Иначе было в Советском Союзе. Сразу же после капитуляции Германии Сталин приказал организовать при фронтовых армиях 100 «фильтрационных лагерей», в которых бывшие пленные, по 10 000 в каждом, должны были пройти проверку со стороны контрразведки «Смерш» [55]. У пленных, правда, создавалось впечатление, что они избегнут наказания: «Родина зовет!» — так называлась газета, издававшаяся для пленных, ожидавших в Германии своей репатриации. «Родина вас простила!» — могли они прочитать там. До 1 октября 1945 года было «профильтровано» 5,2 млн советских граждан — пленных, рабочих принудительного труда, но также и жителей оккупированной советской территории [56]. До сих пор неизвестно, каков процент тех, кто был приговорен к наказанию. Приговоры к смертной казни выносились, по-видимому, только высшим офицерам.

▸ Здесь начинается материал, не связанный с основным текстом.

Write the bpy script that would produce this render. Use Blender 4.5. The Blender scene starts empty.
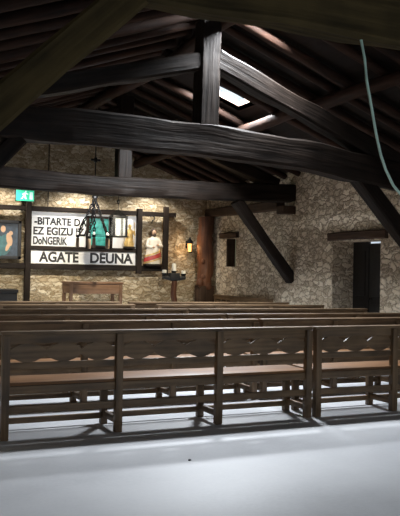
import bpy, bmesh, math, random
from mathutils import Vector, Matrix, noise
random.seed(7)
SC = bpy.context.scene
COL = SC.collection
PI = math.pi

# ------------------------------------------------------------------ camera
F_PX, YAW, PITCH, ROLL, EYE = 775.15, 0.4446, 0.0169, 0.0187, 1.511
fw = Vector((math.sin(YAW)*math.cos(PITCH), math.cos(YAW)*math.cos(PITCH), math.sin(PITCH)))
rt = Vector((math.cos(YAW), -math.sin(YAW), 0)); up = rt.cross(fw)
r2 = rt*math.cos(ROLL) + up*math.sin(ROLL); u2 = -rt*math.sin(ROLL) + up*math.cos(ROLL)
cam_d = bpy.data.cameras.new('camera'); cam = bpy.data.objects.new('camera', cam_d); COL.objects.link(cam)
cam.matrix_world = Matrix(((r2.x, u2.x, -fw.x, 0), (r2.y, u2.y, -fw.y, 0), (r2.z, u2.z, -fw.z, EYE), (0, 0, 0, 1)))
cam_d.sensor_fit = 'VERTICAL'; cam_d.sensor_height = 24; cam_d.sensor_width = 24*400/516
cam_d.lens = F_PX/516*24
cam_d.clip_start = .05; cam_d.clip_end = 200
SC.camera = cam

# ------------------------------------------------------------------ light
SC.view_settings.view_transform = 'Standard'; SC.view_settings.look = 'None'
SC.view_settings.gamma = 1; SC.view_settings.use_curve_mapping = False
SC.view_settings.exposure = 0.0
w = bpy.data.worlds.new('sky'); SC.world = w; w.use_nodes = True
bg = w.node_tree.nodes['Background']; bg.inputs[0].default_value = (.78, .88, 1, 1); bg.inputs[1].default_value = .8

def lamp(name, kind, loc, target, power, color=(1, 1, 1), size=.1, size_y=None, angle=None, blend=.5, spread=None):
    d = bpy.data.lights.new(name, kind); d.energy = power; d.color = color
    if kind == 'AREA':
        d.size = size
        if size_y: d.shape = 'RECTANGLE'; d.size_y = size_y
        if spread: d.spread = spread
    else:
        d.shadow_soft_size = size
    if kind == 'SPOT':
        d.spot_size = angle; d.spot_blend = blend
    o = bpy.data.objects.new(name, d); COL.objects.link(o); o.location = loc
    o.rotation_euler = (Vector(target)-Vector(loc)).to_track_quat('-Z', 'Y').to_euler()
    return o

# roof geometry (underside of the boards)
RX, RZ, RS = 4.6, 5.05, .36
XL, XR, YB = -.4, 8.6, 17.7
def roof_z(x): return RZ - RS*abs(x-RX)
NR = Vector((RS, 0, 1)).normalized()
SKY_A = (5.62, 6.48, 11.42, 12.12)      # x0,x1,y0,y1 roof windows on the right slope
SKY_B = (4.72, 5.42, 8.50, 8.86)
def sky_light(name, q, power):
    x0, x1, y0, y1 = q; xc = (x0+x1)/2
    p = Vector((xc, (y0+y1)/2, roof_z(xc))) + NR*.3
    lamp(name, 'AREA', p, p-NR, power, (.90, .95, 1), x1-x0+.1, y1-y0+.1)
sky_light('daylight_above_roof_window', SKY_A, 1100)
sky_light('daylight_above_hidden_roof_window', SKY_B, 1300)
lamp('daylight_from_porch', 'AREA', (4.2, -1.8, 1.9), (4.6, 6, .2), 24, (.86, .93, 1), 7, 2.6)
for (x, p) in ((3.4, 34), (5.2, 42), (7.0, 34)):             # wall washers above the signs
    lamp('sign_washer', 'SPOT', (x, 16.98, 3.42), (x, 17.62, 1.6), p*3.2, (1, .93, .82), .04, angle=2.3, blend=.6)
for x in (4.6, 6.3):  # unseen fill lights, added to brighten the white boards from the front
    lamp('sign_fill', 'SPOT', (x, 14.05, 3.15), (x+.2, 17.5, 2.2), 240, (1, .97, .93), .04, angle=.75, blend=.9)
for (x, p) in ((3.5, 100), (5.2, 100), (7.2, 50)):
    lamp('altar_spot', 'SPOT', (x, 14.0, 3.2), (x+.1, 17.7, .85), p*5, (1, .86, .62), .04, angle=.95, blend=1)

# ------------------------------------------------------------------ materials
def nodes(m):
    m.use_nodes = True; nt = m.node_tree
    return nt, nt.nodes['Principled BSDF']
def N(nt, t, **k):
    n = nt.nodes.new(t)
    for a, v in k.items():
        if hasattr(n, a): setattr(n, a, v)
        else: n.inputs[a].default_value = v
    return n
def ramp(nt, fac, stops):
    r = nt.nodes.new('ShaderNodeValToRGB'); nt.links.new(fac, r.inputs[0])
    e = r.color_ramp.elements
    while len(e) < len(stops): e.new(.5)
    for i, (p, c) in enumerate(stops):
        e[i].position = p; e[i].color = (*c, 1)
    return r.outputs[0]
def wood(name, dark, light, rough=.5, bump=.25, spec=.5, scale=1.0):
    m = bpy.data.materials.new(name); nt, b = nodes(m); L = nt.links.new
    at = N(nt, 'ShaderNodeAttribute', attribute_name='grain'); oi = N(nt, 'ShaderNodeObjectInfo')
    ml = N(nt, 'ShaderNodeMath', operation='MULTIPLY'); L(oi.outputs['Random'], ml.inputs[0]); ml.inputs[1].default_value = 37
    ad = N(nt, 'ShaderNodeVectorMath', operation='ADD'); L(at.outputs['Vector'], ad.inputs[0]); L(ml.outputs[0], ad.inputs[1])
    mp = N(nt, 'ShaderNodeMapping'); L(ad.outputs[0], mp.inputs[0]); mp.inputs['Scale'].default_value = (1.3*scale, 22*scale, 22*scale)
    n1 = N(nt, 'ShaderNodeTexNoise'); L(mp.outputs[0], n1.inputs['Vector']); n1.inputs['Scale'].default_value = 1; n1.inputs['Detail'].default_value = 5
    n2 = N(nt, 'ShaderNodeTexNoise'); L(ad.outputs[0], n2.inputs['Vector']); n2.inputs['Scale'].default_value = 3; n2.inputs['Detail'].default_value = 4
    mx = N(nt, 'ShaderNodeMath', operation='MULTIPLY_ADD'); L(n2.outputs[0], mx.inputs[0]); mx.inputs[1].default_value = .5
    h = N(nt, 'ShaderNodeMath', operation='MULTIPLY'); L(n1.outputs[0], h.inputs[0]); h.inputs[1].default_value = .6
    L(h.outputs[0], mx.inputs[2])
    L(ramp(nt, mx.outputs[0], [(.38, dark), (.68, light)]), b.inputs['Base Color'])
    rr = N(nt, 'ShaderNodeMapRange'); L(n2.outputs[0], rr.inputs[0]); rr.inputs[3].default_value = rough-.13; rr.inputs[4].default_value = rough+.15
    L(rr.outputs[0], b.inputs['Roughness']); b.inputs['Specular IOR Level'].default_value = spec
    bp = N(nt, 'ShaderNodeBump'); bp.inputs['Strength'].default_value = bump; bp.inputs['Distance'].default_value = .02
    L(mx.outputs[0], bp.inputs['Height']); L(bp.outputs[0], b.inputs['Normal'])
    return m
def plain(name, c, rough=.5, metal=0, emit=None, es=1, var=.12):
    m = bpy.data.materials.new(name); nt, b = nodes(m); L = nt.links.new
    tc = N(nt, 'ShaderNodeTexCoord'); n1 = N(nt, 'ShaderNodeTexNoise'); L(tc.outputs['Object'], n1.inputs['Vector']); n1.inputs['Scale'].default_value = 9
    L(ramp(nt, n1.outputs[0], [(.3, tuple(x*(1-var) for x in c)), (.7, tuple(min(1, x*(1+var)) for x in c))]), b.inputs['Base Color'])
    b.inputs['Roughness'].default_value = rough; b.inputs['Metallic'].default_value = metal
    if emit:
        b.inputs['Emission Color'].default_value = (*emit, 1); b.inputs['Emission Strength'].default_value = es
    return m
def stone(name, cols, mortar, sc=(4.2, 4.2, 8.5), bump=1.0):
    m = bpy.data.materials.new(name); nt, b = nodes(m); L = nt.links.new
    tc = N(nt, 'ShaderNodeTexCoord')
    nz = N(nt, 'ShaderNodeTexNoise'); L(tc.outputs['Object'], nz.inputs['Vector']); nz.inputs['Scale'].default_value = 5.0; nz.inputs['Detail'].default_value = 5; nz.inputs['Roughness'].default_value = .62
    sb = N(nt, 'ShaderNodeVectorMath', operation='SUBTRACT'); L(nz.outputs['Color'], sb.inputs[0]); sb.inputs[1].default_value = (.5, .5, .5)
    sm = N(nt, 'ShaderNodeVectorMath', operation='SCALE'); L(sb.outputs[0], sm.inputs[0]); sm.inputs['Scale'].default_value = .30
    ad = N(nt, 'ShaderNodeVectorMath', operation='ADD'); L(tc.outputs['Object'], ad.inputs[0]); L(sm.outputs[0], ad.inputs[1])
    mp = N(nt, 'ShaderNodeMapping'); L(ad.outputs[0], mp.inputs[0]); mp.inputs['Scale'].default_value = sc
    v1 = N(nt, 'ShaderNodeTexVoronoi', feature='F1'); L(mp.outputs[0], v1.inputs['Vector']); v1.inputs['Scale'].default_value = 1
    v2 = N(nt, 'ShaderNodeTexVoronoi', feature='DISTANCE_TO_EDGE'); L(mp.outputs[0], v2.inputs['Vector']); v2.inputs['Scale'].default_value = 1
    sp = N(nt, 'ShaderNodeSeparateColor'); L(v1.outputs['Color'], sp.inputs[0])
    nf = N(nt, 'ShaderNodeTexNoise'); L(tc.outputs['Object'], nf.inputs['Vector']); nf.inputs['Scale'].default_value = 22; nf.inputs['Detail'].default_value = 6
    a1 = N(nt, 'ShaderNodeMath', operation='MULTIPLY_ADD'); L(nf.outputs[0], a1.inputs[0]); a1.inputs[1].default_value = .5
    a2 = N(nt, 'ShaderNodeMath', operation='MULTIPLY'); L(sp.outputs[0], a2.inputs[0]); a2.inputs[1].default_value = .55; L(a2.outputs[0], a1.inputs[2])
    c = ramp(nt, a1.outputs[0], [(.12+.25*i, q) for i, q in enumerate(cols)])
    mm = N(nt, 'ShaderNodeMapRange'); L(v2.outputs[0], mm.inputs[0]); mm.inputs[1].default_value = .02; mm.inputs[2].default_value = .07
    mix = N(nt, 'ShaderNodeMix', data_type='RGBA'); L(mm.outputs[0], mix.inputs[0]); mix.inputs[6].default_value = (*mortar, 1); L(c, mix.inputs[7])
    L(mix.outputs[2], b.inputs['Base Color']); b.inputs['Roughness'].default_value = .9; b.inputs['Specular IOR Level'].default_value = .15
    hm = N(nt, 'ShaderNodeMapRange', interpolation_type='SMOOTHSTEP'); L(v2.outputs[0], hm.inputs[0]); hm.inputs[2].default_value = .22
    h2 = N(nt, 'ShaderNodeMath', operation='MULTIPLY_ADD'); L(nf.outputs[0], h2.inputs[0]); h2.inputs[1].default_value = .55; L(hm.outputs[0], h2.inputs[2])
    h3 = N(nt, 'ShaderNodeMath', operation='MULTIPLY_ADD'); L(sp.outputs[1], h3.inputs[0]); h3.inputs[1].default_value = .5; L(h2.outputs[0], h3.inputs[2])
    bp = N(nt, 'ShaderNodeBump'); bp.inputs['Strength'].default_value = bump; bp.inputs['Distance'].default_value = .02
    L(h3.outputs[0], bp.inputs['Height']); L(bp.outputs[0], b.inputs['Normal'])
    return m
def concrete(name):
    m = bpy.data.materials.new(name); nt, b = nodes(m); L = nt.links.new
    tc = N(nt, 'ShaderNodeTexCoord')
    n1 = N(nt, 'ShaderNodeTexNoise'); L(tc.outputs['Object'], n1.inputs['Vector']); n1.inputs['Scale'].default_value = .9; n1.inputs['Detail'].default_value = 8; n1.inputs['Roughness'].default_value = .6
    n2 = N(nt, 'ShaderNodeTexNoise'); L(tc.outputs['Object'], n2.inputs['Vector']); n2.inputs['Scale'].default_value = 30; n2.inputs['Detail'].default_value = 4
    a = N(nt, 'ShaderNodeMath', operation='MULTIPLY_ADD'); L(n2.outputs[0], a.inputs[0]); a.inputs[1].default_value = .25; L(n1.outputs[0], a.inputs[2])
    L(ramp(nt, a.outputs[0], [(.4, (.47, .48, .505)), (.62, (.56, .57, .595)), (.85, (.62, .63, .65))]), b.inputs['Base Color'])
    b.inputs['Roughness'].default_value = .5
    rr = N(nt, 'ShaderNodeMapRange'); L(n1.outputs[0], rr.inputs[0]); rr.inputs[3].default_value = .38; rr.inputs[4].default_value = .6
    L(rr.outputs[0], b.inputs['Roughness']); b.inputs['Specular IOR Level'].default_value = .35
    bp = N(nt, 'ShaderNodeBump'); bp.inputs['Strength'].default_value = .08; bp.inputs['Distance'].default_value = .01
    L(a.outputs[0], bp.inputs['Height']); L(bp.outputs[0], b.inputs['Normal'])
    return m
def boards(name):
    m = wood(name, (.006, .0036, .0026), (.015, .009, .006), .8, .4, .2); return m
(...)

Пленные, прошедшие проверку в «фильтрационных лагерях», по большей части, как кажется, были приговорены к 10 годам каторжных работ [57]. Тот факт, что вернувшиеся на родину вынесли в германском плену тяжелейшие испытания, ни в малейшей степени не повлиял на решение Сталина. Что при всем этом речь шла не об установлении индивидуальной вины каждого, видно из того, что те пленные, которые в роли лагерных полицейских сотрудничали с немцами и мучили своих же товарищей по плену, получили ту же меру наказания, что и их жертвы [58]. Но и те, которые избежали приговора и нового заключения в лагере, несли на себе клеймо; они подвергались особой регистрации и находились под подозрением у органов госбезопасности.